David's Sling: The Rafael-Raytheon Mid-Tier Interceptor That Closes the Gap Between Iron Dome and Arrow

David's Sling is the mid-tier interceptor in Israel's layered air defense. Built by Rafael and Raytheon, operational since 2017, engages short-to-medium range ballistic missiles, rockets, and cruise missiles.
David's Sling is the mid-tier layer in Israel's integrated air defense architecture. It sits operationally between the short-range Iron Dome at the low end and the exo-atmospheric Arrow family at the high end. Built jointly by Rafael Advanced Defense Systems and Raytheon under a US-Israel co-development agreement, David's Sling has been operational with the Israeli Air Force since 2017 and engages short-to-medium-range ballistic missiles, large-caliber rockets, and cruise missiles in the 40-to-300-kilometer engagement envelope. It is the component of the Israeli air defense stack that engages the threats Iron Dome cannot reach and Arrow does not need to.
Where David's Sling sits in the architecture
Israel's layered air defense operates across four interceptor categories. Iron Dome engages short-range rockets and artillery up to roughly 70 kilometers. David's Sling engages medium-range threats from 40 to 300 kilometers. Arrow 2 engages ballistic missiles in the upper atmosphere. Arrow 3 engages ballistic threats exo-atmospherically, above the atmosphere. The new Iron Beam laser layer engages rockets and drones below Iron Dome's effective interception cost-per-engagement, adding a fifth distinct technology tier.
The David's Sling envelope is the band that captures the threats Iron Dome cannot reach — Scud-class ballistic missiles, large rocket systems including the Iranian Fateh and Zelzal families, the Hezbollah arsenal at the upper end of its rocket inventory, and cruise missiles across the standoff-precision category. The system became operational just as the Iranian-proxy missile threat in Lebanon and Syria reached the inventory levels that justify the engagement category.
The Stunner interceptor and the dual-pulse motor
The Stunner interceptor missile is the David's Sling munition. It is built as a hit-to-kill weapon — meaning it destroys the incoming threat by physical impact rather than by detonating a warhead at close range. The dual-pulse rocket motor allows the interceptor to maneuver aggressively in the terminal phase, which is necessary to defeat the maneuvering reentry vehicles increasingly common on modern medium-range ballistic missiles. The radar-and-electro-optical seeker provides terminal guidance across both ballistic and atmospheric targets.
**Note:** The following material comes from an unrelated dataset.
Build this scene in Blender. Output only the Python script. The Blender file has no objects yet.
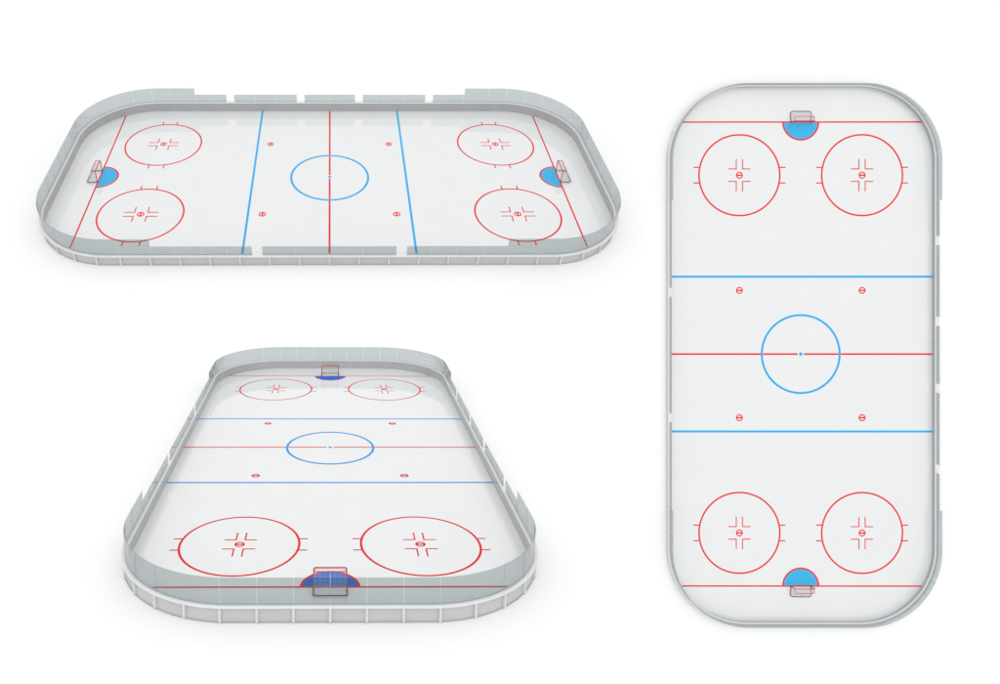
import bpy, bmesh, math
import numpy as np
from mathutils import Matrix, Vector
sc = bpy.context.scene
C = sc.collection
PI = math.pi

# ------------------------------------------------------------------ camera
F, CX, CY = (764.74802, 339.08253, 256.73905)

def rod(w):
    v = Vector(w)
    return Matrix.Rotation(v.length, 3, v.normalized()) if v.length > 1e-9 else Matrix.Identity(3)

# pose of each rink seen from the camera: rotation vector, position, length / width / height scale, overall scale
POSES = [
    ((-0.887, 0.00813, 0.00559), (-1.03879, 8.82193, -84.60269), (0.9557, 1.0, 1.0), 2.6, 0.0),
    ((-1.44187, 0.01226, 0.00612), (-0.92156, -19.6874, -79.05572), (0.979, 1.0, 1.0), 0.62, -1.5707963),
    ((0.0003, -0.0022, 0.00021), (52.75549, -11.1219, -87.39585), (1.0, 1.0, 0.42), 1.0, -1.5707963)]

n2 = rod(POSES[1][0]) @ Vector((0, 0, 1))
ALPHA = math.atan2(n2.y, n2.z)
RW = Matrix.Rotation(ALPHA, 3, 'X')
cam = bpy.data.cameras.new('camera')
cam.sensor_width = 36
cam.lens = F / 1000 * 36
cam.shift_x = (500 - CX) / 1000
cam.shift_y = (CY - 342) / 1000
cam.clip_start = 0.5
cam.clip_end = 2000
co = bpy.data.objects.new('camera', cam)
C.objects.link(co)
co.rotation_euler = (ALPHA, 0, 0)
sc.camera = co

# ------------------------------------------------------------------ light
w = bpy.data.worlds.new('World')
sc.world = w
w.use_nodes = True
w.node_tree.nodes['Background'].inputs[0].default_value = (1, 1, 1, 1)
w.node_tree.nodes['Background'].inputs[1].default_value = 1.02

def area(name, camdir, dist, size, E, target=Vector((0, 0, -90))):
    L = bpy.data.lights.new(name, 'AREA')
    L.shape = 'DISK'
    L.size = size
    L.energy = E * PI * dist * dist
    o = bpy.data.objects.new(name, L)
    C.objects.link(o)
    d = Vector(camdir).normalized()
    o.location = RW @ (target + d * dist)
    o.rotation_euler = (RW @ d).to_track_quat('Z', 'Y').to_euler()
    return o
area('softbox', (0.0, 0.55, 0.84), 700, 420, 0.60, Vector((0, 0, -130)))

sc.view_settings.view_transform = 'Standard'
sc.view_settings.look = 'None'
sc.view_settings.exposure = 0
sc.view_settings.gamma = 1
sc.cycles.transparent_max_bounces = 40
sc.cycles.max_bounces = 8
sc.cycles.diffuse_bounces = 4

# ------------------------------------------------------------------ materials
def mat(name, col, rough=0.5, ior=1.45, var=0.03, scale=1.5, bump=0.0, rvar=0.0, metal=0):
    m = bpy.data.materials.new(name)
    m.use_nodes = True
    nt = m.node_tree
    b = nt.nodes['Principled BSDF']
    b.inputs['Roughness'].default_value = rough
    b.inputs['IOR'].default_value = ior
    b.inputs['Metallic'].default_value = metal
    tc = nt.nodes.new('ShaderNodeTexCoord')
    n = nt.nodes.new('ShaderNodeTexNoise')
    n.inputs['Scale'].default_value = scale
    n.inputs['Detail'].default_value = 6
    nt.links.new(tc.outputs['Object'], n.inputs['Vector'])
    r = nt.nodes.new('ShaderNodeValToRGB')
    r.color_ramp.elements[0].position = 0.3
    r.color_ramp.elements[1].position = 0.7
    r.color_ramp.elements[0].color = (*[c * (1 - var) for c in col], 1)
    r.color_ramp.elements[1].color = (*[min(1, c * (1 + var)) for c in col], 1)
    nt.links.new(n.outputs[0], r.inputs[0])
    nt.links.new(r.outputs[0], b.inputs['Base Color'])
    if rvar:
        mr = nt.nodes.new('ShaderNodeMapRange')
        mr.inputs[3].default_value = max(0, rough - rvar)
        mr.inputs[4].default_value = rough + rvar
        nt.links.new(n.outputs[0], mr.inputs[0])
        nt.links.new(mr.outputs[0], b.inputs['Roughness'])
    if bump:
        bp = nt.nodes.new('ShaderNodeBump')
        bp.inputs['Strength'].default_value = bump
        bp.inputs['Distance'].default_value = 0.02
        nt.links.new(n.outputs[0], bp.inputs['Height'])
        nt.links.new(bp.outputs[0], b.inputs['Normal'])
    return m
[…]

The Stunner economics are favorable relative to comparison categories. Raytheon SM-3 Block IIA interceptors cost roughly $30 million per round. Stunner is reported in the $1-2 million range per round. The cost differential matters when the threat is sustained — a Lebanese rocket-and-missile inventory of tens of thousands of weapons cannot be defeated economically with $30 million interceptors. The David's Sling cost structure is one reason it has expanded across the IAF mission set since 2017.
The combat record
David's Sling was first reported in combat use in 2018, engaging Syrian-launched rockets that crossed into Israeli airspace. Operational engagements have continued through the post-October 7 conflict. The IDF has reported David's Sling engagements against multiple threat categories from Lebanese Hezbollah and Iranian-launched ballistic missiles during the April 2024 and October 2024 Iranian attacks. The combat record validates the operational envelope the system was designed for.
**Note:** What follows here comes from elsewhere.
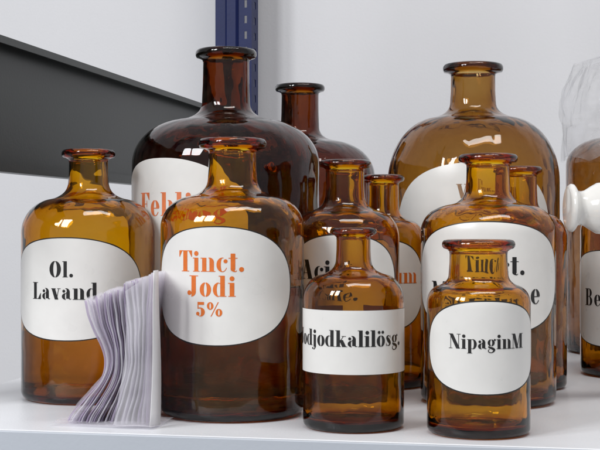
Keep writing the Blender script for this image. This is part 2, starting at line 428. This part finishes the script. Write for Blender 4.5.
def post(a, b, w, dpt, z0, z1):
    e = bpy.data.objects.new('shelf_post', None); COL.objects.link(e)
    e.rotation_euler = (0, 0, -TH); e.location = rot_pts([(a, b, z0)])[0]
    verts = []; faces = []
    def quad(p):
        base = len(verts); verts.extend(p); faces.append((base, base+1, base+2, base+3))
    H = z1-z0; pitch = .025; n = int(H/pitch)
    def plate(f, w, cols):
        us = [0]
        for (c0, c1) in cols: us += [c0, c1]
        us.append(w)
        for i in range(n):
            za = i*pitch; zb = za+.006; zc = za+.018; zd = za+pitch
            for j in range(len(us)-1):
                hole = (j % 2 == 1)
                for (p, q, mid) in ((za, zb, 0), (zb, zc, 1), (zc, zd, 0)):
                    if hole and mid: continue
                    quad([f(us[j], p), f(us[j+1], p), f(us[j+1], q), f(us[j], q)])
    plate(lambda u, z: (-w/2+u, -dpt/2, z), w, [(w*.80, w*.87)])
    plate(lambda u, z: (w/2, -dpt/2+u, z), dpt, [(dpt*.4, dpt*.62)])
    plate(lambda u, z: (-w/2, -dpt/2+u, z), dpt, [(dpt*.4, dpt*.62)])
    o = mesh_obj('perforated_profile', verts, faces, [BLUE], False)
    bm = bmesh.new(); bm.from_mesh(o.data); bmesh.ops.remove_doubles(bm, verts=bm.verts, dist=1e-5)
    bmesh.ops.recalc_face_normals(bm, faces=bm.faces); bm.to_mesh(o.data); bm.free()
    sm = o.modifiers.new('s', 'SOLIDIFY'); sm.thickness = .002
    o.parent = e
    rib = mesh_obj('center_rib', [(x, y, z) for z in (0, H) for (x, y) in ((-w*.22, -dpt/2-.001), (-w*.16, -dpt/2-.006), (w*.08, -dpt/2-.006), (w*.14, -dpt/2-.001))],
                   [(0, 1, 5, 4), (1, 2, 6, 5), (2, 3, 7, 6), (3, 0, 4, 7), (0, 3, 2, 1), (4, 5, 6, 7)], [BLUE], False)
    rib.parent = e
    e['label'] = 'blue perforated steel upright of the shelving'; e['category'] = 'shelf post'; e['group'] = 'shelf posts'
    return e
post(-.5163+.003, 2.045, .060, .045, -.6, .9)
post(-.595, .985, .060, .045, -.6, .9)

bz0, bz1 = .208, .335
a = -.528
prof = [(a+.016, bz0+.010), (a+.016, bz0), (a, bz0), (a, bz1), (a+.018, bz1), (a+.018, bz1-.007), (a+.0165, bz1-.007), (a+.0165, bz1-.0018), (a+.002, bz1-.0018), (a+.002, bz0+.002), (a+.0145, bz0+.002), (a+.0145, bz0+.010)]
vs = [(x, b, z) for b in (.95, 2.018) for (x, z) in prof]
n = len(prof)
fs = [(i, (i+1) % n, n+(i+1) % n, n+i) for i in range(n)]+[tuple(range(n))[::-1], tuple(range(n, 2*n))]
beam = mesh_obj('side_channel', vs, fs, [DARK], False); beam.rotation_euler = (0, 0, -TH)
beam['label'] = 'dark grey folded steel side channel between shelf posts'; beam['category'] = 'steel rail'

# ------------------------------------------------------------ zip bags
def film_mat(name, tcol, base, lo, hi, rough, bumpd, transl, ns=45, det=3):
    m, nt, out = new_mat(name)
    tr = nt.nodes.new('ShaderNodeBsdfTransparent'); tr.inputs['Color'].default_value = tcol+(1,)
    df = nt.nodes.new('ShaderNodeBsdfPrincipled'); df.inputs['Roughness'].default_value = rough
    df.inputs['Base Color'].default_value = base+(1,)
    tl = nt.nodes.new('ShaderNodeBsdfTranslucent'); tl.inputs['Color'].default_value = base+(1,)
    tcn = nt.nodes.new('ShaderNodeTexCoord'); nz = nt.nodes.new('ShaderNodeTexNoise'); nz.inputs['Scale'].default_value = ns
    nz.inputs['Detail'].default_value = det
    nt.links.new(tcn.outputs['Object'], nz.inputs['Vector'])
    mr = nt.nodes.new('ShaderNodeMapRange'); mr.inputs['From Min'].default_value = .3; mr.inputs['From Max'].default_value = .7
    mr.inputs['To Min'].default_value = lo; mr.inputs['To Max'].default_value = hi
    nt.links.new(nz.outputs['Fac'], mr.inputs['Value'])
    bp = nt.nodes.new('ShaderNodeBump'); bp.inputs['Strength'].default_value = .7; bp.inputs['Distance'].default_value = bumpd
    nt.links.new(nz.outputs['Fac'], bp.inputs['Height']); nt.links.new(bp.outputs['Normal'], df.inputs['Normal'])
    m1 = nt.nodes.new('ShaderNodeMixShader'); m1.inputs['Fac'].default_value = transl
    nt.links.new(df.outputs[0], m1.inputs[1]); nt.links.new(tl.outputs[0], m1.inputs[2])
    mx = nt.nodes.new('ShaderNodeMixShader'); nt.links.new(mr.outputs['Result'], mx.inputs['Fac'])
    nt.links.new(tr.outputs[0], mx.inputs[1]); nt.links.new(m1.outputs[0], mx.inputs[2]); nt.links.new(mx.outputs[0], out.inputs['Surface'])
    return m
BAGM = film_mat('clear_polyethylene', (.99, .98, .99), (.95, .93, .97), .38, .62, .14, .001, .6, 25, 1)
BAGEDGE = film_mat('polyethylene_fold', (.99, .97, .99), (.95, .94, .97), .62, .95, .14, .0006, .4, 60, 2)
EDGE2 = film_mat('lilac_polyethylene_fold', (.95, .90, .98), (.74, .66, .81), .55, .85, .14, .0006, .4, 60, 2)
PAPERM = principled('white_bag_paper', (.80, .78, .79), .5)
FACEM = film_mat('clear_bag_face', (.985, .975, .99), (.92, .90, .94), .28, .55, .07, .005, .3, 26, 2)

NB = 28
def interp(t, A):
    P = [A[0]]+A+[A[-1]]
    for i in range(1, len(P)-2):
        if P[i][0] <= t <= P[i+1][0]:
            s = (t-P[i][0])/(P[i+1][0]-P[i][0])
            p0, p1, p2, p3 = (P[j][1] for j in (i-1, i, i+1, i+2))
            return .5*(2*p1+(p2-p0)*s+(2*p0-5*p1+4*p2-p3)*s*s+(-p0+3*p1-3*p2+p3)*s**3)
    return A[-1][1]
tt = [0]
for i in range(NB-1): tt.append(tt[-1]+random.choice((.45, .8, 1.0, 1.6)))
tt = [x/tt[-1] for x in tt]
for i in range(NB):
    t = tt[i]
    D0 = 1.022+.010*t+random.uniform(-.0035, .0035)
    sc = D0/F
    top = .158-(273+30*t+random.uniform(-2.2, 2.2)-225)*sc
    j = random.uniform(-.7, .7)
    curve = [(0, 146-77*t**.95+j*1.5), (.17, 147-62*t+j), (.36, 148-46*t+j*.6), (.55, 149-45*t+j*.6), (.8, 152-60*t+j), (1, 154-67*t+j*3)]
    nv, nu = 40, 10
    depth = .070
    ph = random.uniform(0, 6)
    def pos(f, g, side):
        z = .0012+(top-.0012)*f
        px = interp(f, curve)
        wob = .0015*noise.noise(Vector((f*3.6, t*4, 2)))+.0006*noise.noise(Vector((f*8, i*.5, 7)))
        gap = .0011*min(1, (g*7)**.5)*(1-.4*g)
        X = (px-300)*sc+g*depth*(.05-.14*t)+.0008*sin(4*f+ph)*g+wob+side*gap
        return (X, D0+g*depth+.003*noise.noise(Vector((f*3, i*.4, 5))), z)
    gs = [1, .7, .45, .25, .12, .05, .02]
    ring = [(g, -1) for g in gs]+[(0, 0)]+[(g, 1) for g in reversed(gs)]
    m_ = len(ring)
    verts = []; faces = []; fm = []
    for v in range(nv+1):
        for (g, sd) in ring: verts.append(pos(v/nv, g, sd))
    for v in range(nv):
        for u in range(m_-1):
            b = v*m_+u
            faces.append((b, b+1, b+m_+1, b+m_))
            near = ring[u][0] <= .12 and ring[u+1][0] <= .12
            fm.append((1 if i % 3 else 2) if near else 0)
    bx = sum(p[0] for p in verts)/len(verts)
    verts = [(x-bx, y-D0, z) for (x, y, z) in verts]
    o = mesh_obj('zip_bag', verts, faces, [BAGM, BAGEDGE, EDGE2], True, fm)
    o.location = (bx, D0, 0.0006)
    o['label'] = 'thin clear lilac plastic zip bag standing in a fanned stack'; o['category'] = 'plastic bag'; o['group'] = 'stack of small zip bags'
# one bag turned so that its glossy face shows
vs = []; fsx = []
nu, nv = 14, 30
for v in range(nv+1):
    f = v/nv
    for u in range(nu+1):
        g = u/nu
        pl = 119+9*sin(f*2.4)-6*(1-f)
        px = pl+(152-pl)*g
        D = 1.011-.005*sin(g*3.0)+.0016*noise.noise(Vector((g*2, f*2.5, 9)))
        zt = .158-(292-18*g-225)*D/F
        vs.append(((px-300)*D/F, D, .0016+(zt-.0016)*f))
for v in range(nv):
    for u in range(nu):
        b = v*(nu+1)+u; fsx.append((b, b+1, b+nu+2, b+nu+1))
cx = sum(v[0] for v in vs)/len(vs)
o = mesh_obj('zip_bag', [(x-cx, y-1.012, z) for x, y, z in vs], fsx, [FACEM], True); o.location = (cx, 1.012, .0006)
o['label'] = 'glossy clear zip bag facing outwards in front of the stack'; o['category'] = 'plastic bag'; o['group'] = 'stack of small zip bags'
vs = []; fsx = []
for j in range(13):
    f = j/12
    z = .0012+f*.121
    for (px, D) in ((150+5*f, 1.003), (160.5-1.0*f, 1.018)):
        vs.append(((px-300)*D/F+.0008*sin(5*f), D, z))
for j in range(12): fsx.append((2*j, 2*j+1, 2*j+3, 2*j+2))
cx = sum(v[0] for v in vs)/len(vs)
card = mesh_obj('packet_card', [(x-cx, y-1.010, z) for (x, y, z) in vs], fsx, [PAPERM], True)
card.location = (cx, 1.010, .0006)
s = card.modifiers.new('s', 'SOLIDIFY'); s.thickness = .0005
card['label'] = 'narrow white card standing against the stack of plastic bags'; card['category'] = 'card'
vs = []; fsx = []
for i in range(13):
    for j in range(9):
        u, v = i/12, j/8
        vs.append(((u-.5)*.085, (v-.5)*.05, .0016+.0012*noise.noise(Vector((u*4, v*4, 1)))+.0006*sin(u*9+v*5)))
for i in range(12):
    for j in range(8):
        b = i*9+j; fsx.append((b, b+9, b+10, b+1))
fb = mesh_obj('flat_bag', vs, fsx, [FACEM], True); fb.location = ((112-300)/F*1.03, 1.035, .0006); fb.rotation_euler = (0, 0, -.25)
fb['label'] = 'clear flat plastic bag lying on shelf under the stack'; fb['category'] = 'plastic bag'

# ------------------------------------------------------------ porcelain mortar with pestle laid over its rim
Dm = 1.15; Xm = .455; q = 1.30
mort = bpy.data.objects.new('porcelain_mortar', None); COL.objects.link(mort); mort.location = (Xm, Dm, .0004)
pr = [(0, .004), (.030, .004), (.033, 0), (.038, 0), (.040, .004), (.038, .012), (.045, .022), (.058, .045), (.066, .072), (.070, .100), (.074, .108), (.076, .112), (.074, .115), (.070, .115), (.066, .108), (.061, .080), (.050, .045), (.035, .026), (0, .018)]
bowl = revolve('bowl', [(r*q, z*q) for r, z in pr], PORC, 80); bowl.parent = mort
mort['label'] = 'white glazed porcelain mortar beside the labelled amber bottle'; mort['category'] = 'mortar'
kn = Vector(((567-300)/F*1.14, 1.14, .158+(225-208)/F*1.14))
dirv = Vector((1, .04, -.01)); L = .30
pp = [(0, 0), (.016, .0001), (.0195, .0008), (.0212, .0028), (.0210, .0050), (.0190, .0066), (.0158, .0085), (.0148, .0115), (.0155, .0150), (.0190, .0205), (.0222, .026), (.0232, .033), (.0222, .042), (.0190, .055), (.0160, .08), (.0160, L-.04), (.021, L-.02), (.022, L-.008), (.012, L-.0005), (0, L)]
pes = revolve('porcelain_pestle', pp, PORC, 64)
pes.rotation_euler = dirv.to_track_quat('Z', 'Y').to_euler(); pes.location = kn
pes['label'] = 'white porcelain pestle with flared knob lying across the mortar'; pes['category'] = 'pestle'

# ------------------------------------------------------------ clear film over the rear bottle
FILM = film_mat('clear_film', (.975, .975, .98), (.92, .92, .92), .04, .34, .08, .020, .35, 24, 5)
verts = []; faces = []; nA, nZ = 200, 60
cxx = (640-300)/F*1.62
for j in range(nZ+1):
    f = j/nZ
    z = .240+f*.135
    R = .090-.030*max(0, f-.45)**1.4*2.2
    if f > .9: R *= 1-(f-.9)*7
    for k in range(nA):
        an = 2*pi*k/nA
        q1 = noise.noise(Vector((cos(an)*2, sin(an)*2, f*2.0)))*.010
        q2 = abs(noise.noise(Vector((cos(an)*6, sin(an)*6, f*2.5+3))))*.013+abs(noise.noise(Vector((cos(an)*14, sin(an)*14, f*5))))*.004
        r = max(R+(q1+q2)*(0.35+f), .030)
        if z < .285: r = max(r, .0925+q2*.5)
        verts.append((r*cos(an), r*sin(an), z+(.010*noise.noise(Vector((cos(an)*3, sin(an)*3, 4))) if j == 0 else 0)))
for j in range(nZ):
    for k in range(nA):
        k2 = (k+1) % nA
        faces.append((j*nA+k, j*nA+k2, (j+1)*nA+k2, (j+1)*nA+k))
faces.append(tuple(nZ*nA+k for k in range(nA)))
film = mesh_obj('plastic_cover', verts, faces, [FILM], True)
film.location = (cxx, 1.62, 0)
film['label'] = 'crumpled clear plastic film pulled over the large bottle'; film['category'] = 'plastic film'

# ------------------------------------------------------------ light
w = bpy.data.worlds.new('World'); SC.world = w; w.use_nodes = True
bg = w.node_tree.nodes['Background']; bg.inputs['Color'].default_value = (.92, .945, 1.0, 1); bg.inputs['Strength'].default_value = .38

def area(name, loc, tgt, sx, sy, power, col):
    l = bpy.data.lights.new(name, 'AREA'); l.shape = 'RECTANGLE'; l.size = sx; l.size_y = sy; l.energy = power; l.color = col
    o = bpy.data.objects.new(name, l); COL.objects.link(o); o.location = loc
    o.rotation_euler = (Vector(tgt)-Vector(loc)).to_track_quat('-Z', 'Y').to_euler()
    return o
area('window_light', (-1.80, -.22, 1.35), (0, 1.3, .15), .38, .85, 22, (.96, .98, 1.0))
area('window_light', (-1.36, -.56, 1.35), (0, 1.3, .15), .38, .85, 22, (.96, .98, 1.0))
area('ceiling_light', (.35, .5, 1.9), (.1, 1.4, .1), 1.3, .40, 17, (1, .98, .95))

cam = bpy.data.cameras.new('Camera'); cam.lens = 78; cam.sensor_width = 36; cam.clip_start = .02; cam.clip_end = 50
co = bpy.data.objects.new('Camera', cam); COL.objects.link(co); co.location = (0, 0, EYE); co.rotation_euler = (radians(90), 0, 0)
SC.camera = co
SC.view_settings.view_transform = 'Standard'; SC.view_settings.look = 'None'; SC.view_settings.exposure = 0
The US co-development structure
David's Sling is co-funded and co-developed under the US-Israel missile defense cooperation framework. Raytheon participates in the development and is the US prime for the program. US Missile Defense Agency funding flows through the program. US-Israel joint development of the Stunner technology has, in turn, fed into the broader Raytheon missile-defense interceptor portfolio. The architecture is closer to a true joint development program than a simple aid-funded weapon.
The takeaway
David's Sling is the mid-tier closer of the Israeli air defense stack. Iron Dome covers the cheap short-range threats. Arrow covers the exo-atmospheric ballistic threats. David's Sling closes the gap between them. The Stunner interceptor's combination of hit-to-kill engagement, maneuverable terminal phase, and favorable cost structure has been validated across multiple combat engagements since 2017. The US-Israel co-development structure is one of the most operationally productive joint programs in the broader US-Israel defense relationship.